In 1952, Harmon returned to Nampa and enrolled in Northwest Nazarene College. He met Beverly, two years younger, and they married while they were students. After graduation, he served as a pastor in the area until Beverly completed her degree.
They received their assignment as missionaries to the RSA in 1960 and worked at first among the Pedi people of the Northern Transvaal. Harmon later commented that the Pedis spoke “a difficult, guttural language that I had been unable to pick up as a child.”
The next year, they moved to Blouberg, the northernmost Nazarene station in the RSA. The area’s rugged terrain required a jeep for travel. Southern Africa remained their field of labor for a quarter-century.
They stood, to some degree, on the shoulders of two generations of missionary predecessors. His grandfather, the first Harmon Schmelzenbach, opened the original Nazarene missions in Swaziland, South Africa, and Mozambique in the early 20th century. After a half-century in Africa, though, Nazarenes had barely reached beyond their base in the south.
By the late 1970s, there was a growing sense that expansion into West and East Africa was overdue. Implementing these initiatives would call for entrepreneurial leadership, and Harmon had been demonstrating precisely this.
In 1971, he took personal initiative to register the Church of the Nazarene in Botswana. In 1977, he and Beverly moved to Namibia to build a new district there. They remained there until 1984.
At that time, the World Mission Department chose Harmon to guide Nazarene expansion in a new area. He became the East Africa Field’s first director. They moved to Kenya, purchased property in Nairobi, and began directing strategies that led to opening new missions and churches in Tanzania, Uganda, Rwanda, and Zaire.
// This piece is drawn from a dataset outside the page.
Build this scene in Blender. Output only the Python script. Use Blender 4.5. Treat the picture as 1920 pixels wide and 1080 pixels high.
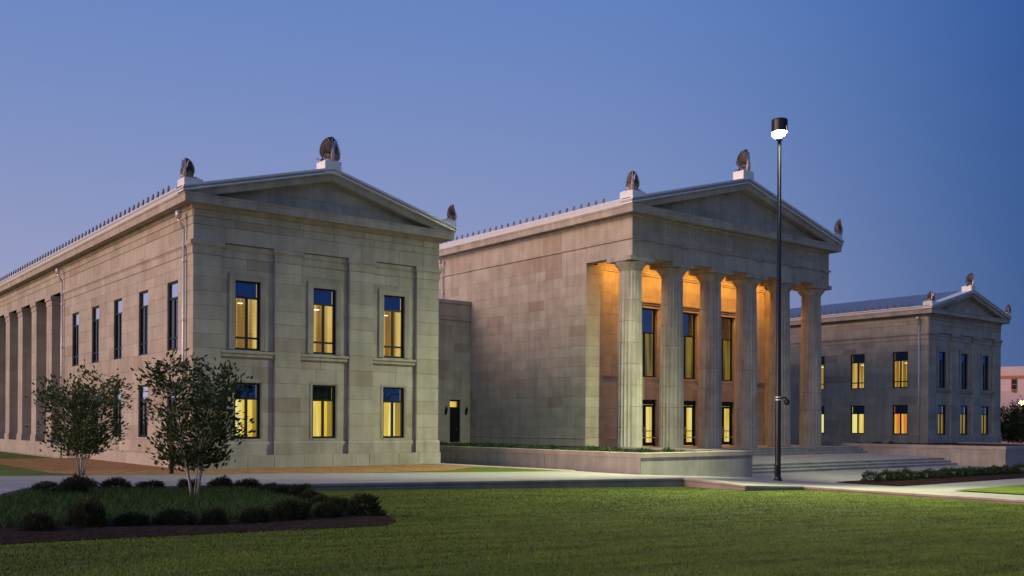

In Kenya, Harmon established a school to train preachers but dreamed of something grander — a Christian university for East Africa. His early planning laid the groundwork for others to build Africa Nazarene University, which the General Assembly and the Kenyan government authorized in 1993, which then opened in 1994.
"Dr. Harmon Schmelzenbach personally chose the land on which the university sits, claimed it for God and the Church of the Nazarene by faith in prayer and later arranged for the purchase of the land. Today, the building that houses the university's administration is named after him — the Harmon Schmelzenbach Building," said Stanley M. Bhebhe, vice chancellor of Africa Nazarene University.
By then, the Schmelzenbachs had been in Addis Ababa for two years, pioneering Nazarene work in Ethiopia and Eritrea. A Marxist regime had closed Ethiopia to new Protestant work for nearly two decades, but the regime had changed. Ethiopia would prove to be a productive field.
In 1994, Harmon was appointed “Missionary at Large” and began traveling widely, speaking at conventions and assemblies, raising mission awareness among Nazarenes generally by retelling family stories from Africa.
Harmon and Beverly retired in 2001, establishing their home in Clearwater, Florida, but they contributed to missions even in retirement. The Eurasia regional director at the time, Franklin Cook, asked them to train new Nazarene leaders in Hungary, and they lived, without complaint, in a cramped room in Budapest for a season.
Harmon Schmelzenbach III died on 2 January 2019 at age 83. He is survived by his wife, their three children, and their grandchildren.